▽

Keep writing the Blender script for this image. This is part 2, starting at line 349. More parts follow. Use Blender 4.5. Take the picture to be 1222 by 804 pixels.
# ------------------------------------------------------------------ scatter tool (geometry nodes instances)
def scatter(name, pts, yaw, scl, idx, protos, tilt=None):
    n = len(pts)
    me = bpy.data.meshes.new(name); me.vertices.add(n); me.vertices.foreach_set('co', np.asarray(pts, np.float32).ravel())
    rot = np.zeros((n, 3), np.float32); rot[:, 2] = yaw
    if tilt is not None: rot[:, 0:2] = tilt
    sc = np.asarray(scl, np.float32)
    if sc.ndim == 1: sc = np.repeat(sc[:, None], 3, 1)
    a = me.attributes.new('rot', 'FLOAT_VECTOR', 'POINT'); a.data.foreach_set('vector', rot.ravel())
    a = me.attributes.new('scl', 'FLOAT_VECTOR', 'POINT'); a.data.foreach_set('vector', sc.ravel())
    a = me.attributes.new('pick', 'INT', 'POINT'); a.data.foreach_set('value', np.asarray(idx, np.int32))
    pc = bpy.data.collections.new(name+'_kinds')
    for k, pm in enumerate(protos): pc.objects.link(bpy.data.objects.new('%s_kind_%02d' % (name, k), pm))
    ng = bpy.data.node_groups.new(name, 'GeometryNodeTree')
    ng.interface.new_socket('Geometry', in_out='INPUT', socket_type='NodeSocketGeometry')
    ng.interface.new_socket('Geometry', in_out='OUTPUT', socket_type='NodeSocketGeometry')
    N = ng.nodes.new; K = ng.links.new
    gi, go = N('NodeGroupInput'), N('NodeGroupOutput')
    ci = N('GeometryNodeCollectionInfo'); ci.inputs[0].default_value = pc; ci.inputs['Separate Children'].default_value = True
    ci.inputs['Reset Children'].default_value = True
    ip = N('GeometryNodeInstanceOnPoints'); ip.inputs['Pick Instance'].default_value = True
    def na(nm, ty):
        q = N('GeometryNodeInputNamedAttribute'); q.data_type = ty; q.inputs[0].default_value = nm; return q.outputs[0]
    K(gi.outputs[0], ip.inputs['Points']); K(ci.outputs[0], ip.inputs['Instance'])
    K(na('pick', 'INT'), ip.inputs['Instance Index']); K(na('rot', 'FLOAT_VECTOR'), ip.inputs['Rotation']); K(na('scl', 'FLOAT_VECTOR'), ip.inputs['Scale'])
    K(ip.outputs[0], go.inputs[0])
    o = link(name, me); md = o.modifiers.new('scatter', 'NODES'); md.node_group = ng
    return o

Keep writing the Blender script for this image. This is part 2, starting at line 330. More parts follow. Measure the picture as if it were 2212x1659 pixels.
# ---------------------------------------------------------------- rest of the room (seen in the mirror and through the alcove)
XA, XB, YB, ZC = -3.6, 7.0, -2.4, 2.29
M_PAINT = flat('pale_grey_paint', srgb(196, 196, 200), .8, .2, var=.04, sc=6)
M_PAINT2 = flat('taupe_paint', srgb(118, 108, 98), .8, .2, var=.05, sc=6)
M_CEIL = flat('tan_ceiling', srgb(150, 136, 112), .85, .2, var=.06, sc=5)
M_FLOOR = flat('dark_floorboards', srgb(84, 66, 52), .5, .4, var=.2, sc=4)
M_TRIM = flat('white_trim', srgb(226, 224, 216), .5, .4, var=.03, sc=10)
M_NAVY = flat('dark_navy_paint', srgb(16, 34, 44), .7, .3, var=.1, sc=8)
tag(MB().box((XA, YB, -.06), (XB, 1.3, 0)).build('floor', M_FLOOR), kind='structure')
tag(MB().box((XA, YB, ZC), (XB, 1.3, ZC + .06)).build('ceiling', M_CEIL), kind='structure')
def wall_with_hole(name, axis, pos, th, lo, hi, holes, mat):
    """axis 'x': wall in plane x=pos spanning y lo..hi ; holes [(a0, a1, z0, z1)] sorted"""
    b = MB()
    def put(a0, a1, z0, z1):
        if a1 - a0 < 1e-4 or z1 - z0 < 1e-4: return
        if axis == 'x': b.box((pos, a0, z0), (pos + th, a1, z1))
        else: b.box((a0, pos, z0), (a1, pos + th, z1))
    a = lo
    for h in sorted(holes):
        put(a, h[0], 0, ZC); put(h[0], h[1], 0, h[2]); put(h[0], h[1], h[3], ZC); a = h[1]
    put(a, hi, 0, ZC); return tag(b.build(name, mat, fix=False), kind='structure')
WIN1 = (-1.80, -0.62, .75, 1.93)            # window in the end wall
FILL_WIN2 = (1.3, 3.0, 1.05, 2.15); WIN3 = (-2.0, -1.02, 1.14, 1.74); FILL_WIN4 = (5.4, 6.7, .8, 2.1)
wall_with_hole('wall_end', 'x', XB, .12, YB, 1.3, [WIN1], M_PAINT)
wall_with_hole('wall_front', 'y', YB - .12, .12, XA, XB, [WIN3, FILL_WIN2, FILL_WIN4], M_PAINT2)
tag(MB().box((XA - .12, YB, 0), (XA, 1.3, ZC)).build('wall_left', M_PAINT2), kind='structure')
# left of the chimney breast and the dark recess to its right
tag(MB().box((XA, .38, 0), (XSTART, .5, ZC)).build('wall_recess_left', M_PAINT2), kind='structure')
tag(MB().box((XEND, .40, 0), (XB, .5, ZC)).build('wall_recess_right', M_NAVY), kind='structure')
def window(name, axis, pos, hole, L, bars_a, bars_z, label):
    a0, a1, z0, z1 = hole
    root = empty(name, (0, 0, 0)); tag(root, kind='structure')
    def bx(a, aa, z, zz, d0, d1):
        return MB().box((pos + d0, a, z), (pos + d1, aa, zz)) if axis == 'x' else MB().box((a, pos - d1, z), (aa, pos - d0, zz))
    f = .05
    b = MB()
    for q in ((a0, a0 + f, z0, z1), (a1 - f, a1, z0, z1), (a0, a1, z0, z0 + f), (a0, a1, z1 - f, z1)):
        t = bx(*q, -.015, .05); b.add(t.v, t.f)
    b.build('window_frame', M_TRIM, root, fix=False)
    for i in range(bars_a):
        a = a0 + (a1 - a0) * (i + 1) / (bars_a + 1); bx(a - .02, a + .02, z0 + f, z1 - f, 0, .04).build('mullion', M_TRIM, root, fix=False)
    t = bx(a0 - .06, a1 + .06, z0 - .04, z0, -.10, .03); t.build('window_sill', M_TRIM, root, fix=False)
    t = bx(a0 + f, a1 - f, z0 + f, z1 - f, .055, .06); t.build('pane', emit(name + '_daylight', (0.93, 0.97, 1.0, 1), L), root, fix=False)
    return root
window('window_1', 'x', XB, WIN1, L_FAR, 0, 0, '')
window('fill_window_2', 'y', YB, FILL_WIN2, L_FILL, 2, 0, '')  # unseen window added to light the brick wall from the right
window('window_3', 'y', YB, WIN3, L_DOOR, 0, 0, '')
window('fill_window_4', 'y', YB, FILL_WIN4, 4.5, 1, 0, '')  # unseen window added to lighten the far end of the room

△

▶ **THE REQUEST**: Exactly reproduce every record.

▶ **ANSWER**:
Keep writing the Blender script for this image. This is part 2, starting at line 349. More parts follow. Use Blender 4.5. Take the picture to be 1222 by 804 pixels.
# ------------------------------------------------------------------ scatter tool (geometry nodes instances)
def scatter(name, pts, yaw, scl, idx, protos, tilt=None):
    n = len(pts)
    me = bpy.data.meshes.new(name); me.vertices.add(n); me.vertices.foreach_set('co', np.asarray(pts, np.float32).ravel())
    rot = np.zeros((n, 3), np.float32); rot[:, 2] = yaw
    if tilt is not None: rot[:, 0:2] = tilt
    sc = np.asarray(scl, np.float32)
    if sc.ndim == 1: sc = np.repeat(sc[:, None], 3, 1)
    a = me.attributes.new('rot', 'FLOAT_VECTOR', 'POINT'); a.data.foreach_set('vector', rot.ravel())
    a = me.attributes.new('scl', 'FLOAT_VECTOR', 'POINT'); a.data.foreach_set('vector', sc.ravel())
    a = me.attributes.new('pick', 'INT', 'POINT'); a.data.foreach_set('value', np.asarray(idx, np.int32))
    pc = bpy.data.collections.new(name+'_kinds')
    for k, pm in enumerate(protos): pc.objects.link(bpy.data.objects.new('%s_kind_%02d' % (name, k), pm))
    ng = bpy.data.node_groups.new(name, 'GeometryNodeTree')
    ng.interface.new_socket('Geometry', in_out='INPUT', socket_type='NodeSocketGeometry')
    ng.interface.new_socket('Geometry', in_out='OUTPUT', socket_type='NodeSocketGeometry')
    N = ng.nodes.new; K = ng.links.new
    gi, go = N('NodeGroupInput'), N('NodeGroupOutput')
    ci = N('GeometryNodeCollectionInfo'); ci.inputs[0].default_value = pc; ci.inputs['Separate Children'].default_value = True
    ci.inputs['Reset Children'].default_value = True
    ip = N('GeometryNodeInstanceOnPoints'); ip.inputs['Pick Instance'].default_value = True
    def na(nm, ty):
        q = N('GeometryNodeInputNamedAttribute'); q.data_type = ty; q.inputs[0].default_value = nm; return q.outputs[0]
    K(gi.outputs[0], ip.inputs['Points']); K(ci.outputs[0], ip.inputs['Instance'])
    K(na('pick', 'INT'), ip.inputs['Instance Index']); K(na('rot', 'FLOAT_VECTOR'), ip.inputs['Rotation']); K(na('scl', 'FLOAT_VECTOR'), ip.inputs['Scale'])
    K(ip.outputs[0], go.inputs[0])
    o = link(name, me); md = o.modifiers.new('scatter', 'NODES'); md.node_group = ng
    return o

Keep writing the Blender script for this image. This is part 2, starting at line 330. More parts follow. Measure the picture as if it were 2212x1659 pixels.
# ---------------------------------------------------------------- rest of the room (seen in the mirror and through the alcove)
XA, XB, YB, ZC = -3.6, 7.0, -2.4, 2.29
M_PAINT = flat('pale_grey_paint', srgb(196, 196, 200), .8, .2, var=.04, sc=6)
M_PAINT2 = flat('taupe_paint', srgb(118, 108, 98), .8, .2, var=.05, sc=6)
M_CEIL = flat('tan_ceiling', srgb(150, 136, 112), .85, .2, var=.06, sc=5)
M_FLOOR = flat('dark_floorboards', srgb(84, 66, 52), .5, .4, var=.2, sc=4)
M_TRIM = flat('white_trim', srgb(226, 224, 216), .5, .4, var=.03, sc=10)
M_NAVY = flat('dark_navy_paint', srgb(16, 34, 44), .7, .3, var=.1, sc=8)
tag(MB().box((XA, YB, -.06), (XB, 1.3, 0)).build('floor', M_FLOOR), kind='structure')
tag(MB().box((XA, YB, ZC), (XB, 1.3, ZC + .06)).build('ceiling', M_CEIL), kind='structure')
def wall_with_hole(name, axis, pos, th, lo, hi, holes, mat):
    """axis 'x': wall in plane x=pos spanning y lo..hi ; holes [(a0, a1, z0, z1)] sorted"""
    b = MB()
    def put(a0, a1, z0, z1):
        if a1 - a0 < 1e-4 or z1 - z0 < 1e-4: return
        if axis == 'x': b.box((pos, a0, z0), (pos + th, a1, z1))
        else: b.box((a0, pos, z0), (a1, pos + th, z1))
    a = lo
    for h in sorted(holes):
        put(a, h[0], 0, ZC); put(h[0], h[1], 0, h[2]); put(h[0], h[1], h[3], ZC); a = h[1]
    put(a, hi, 0, ZC); return tag(b.build(name, mat, fix=False), kind='structure')
WIN1 = (-1.80, -0.62, .75, 1.93)            # window in the end wall
FILL_WIN2 = (1.3, 3.0, 1.05, 2.15); WIN3 = (-2.0, -1.02, 1.14, 1.74); FILL_WIN4 = (5.4, 6.7, .8, 2.1)
wall_with_hole('wall_end', 'x', XB, .12, YB, 1.3, [WIN1], M_PAINT)
wall_with_hole('wall_front', 'y', YB - .12, .12, XA, XB, [WIN3, FILL_WIN2, FILL_WIN4], M_PAINT2)
tag(MB().box((XA - .12, YB, 0), (XA, 1.3, ZC)).build('wall_left', M_PAINT2), kind='structure')
# left of the chimney breast and the dark recess to its right
tag(MB().box((XA, .38, 0), (XSTART, .5, ZC)).build('wall_recess_left', M_PAINT2), kind='structure')
tag(MB().box((XEND, .40, 0), (XB, .5, ZC)).build('wall_recess_right', M_NAVY), kind='structure')
def window(name, axis, pos, hole, L, bars_a, bars_z, label):
    a0, a1, z0, z1 = hole
    root = empty(name, (0, 0, 0)); tag(root, kind='structure')
    def bx(a, aa, z, zz, d0, d1):
        return MB().box((pos + d0, a, z), (pos + d1, aa, zz)) if axis == 'x' else MB().box((a, pos - d1, z), (aa, pos - d0, zz))
    f = .05
    b = MB()
    for q in ((a0, a0 + f, z0, z1), (a1 - f, a1, z0, z1), (a0, a1, z0, z0 + f), (a0, a1, z1 - f, z1)):
        t = bx(*q, -.015, .05); b.add(t.v, t.f)
    b.build('window_frame', M_TRIM, root, fix=False)
    for i in range(bars_a):
        a = a0 + (a1 - a0) * (i + 1) / (bars_a + 1); bx(a - .02, a + .02, z0 + f, z1 - f, 0, .04).build('mullion', M_TRIM, root, fix=False)
    t = bx(a0 - .06, a1 + .06, z0 - .04, z0, -.10, .03); t.build('window_sill', M_TRIM, root, fix=False)
    t = bx(a0 + f, a1 - f, z0 + f, z1 - f, .055, .06); t.build('pane', emit(name + '_daylight', (0.93, 0.97, 1.0, 1), L), root, fix=False)
    return root
window('window_1', 'x', XB, WIN1, L_FAR, 0, 0, '')
window('fill_window_2', 'y', YB, FILL_WIN2, L_FILL, 2, 0, '')  # unseen window added to light the brick wall from the right
window('window_3', 'y', YB, WIN3, L_DOOR, 0, 0, '')
window('fill_window_4', 'y', YB, FILL_WIN4, 4.5, 1, 0, '')  # unseen window added to lighten the far end of the room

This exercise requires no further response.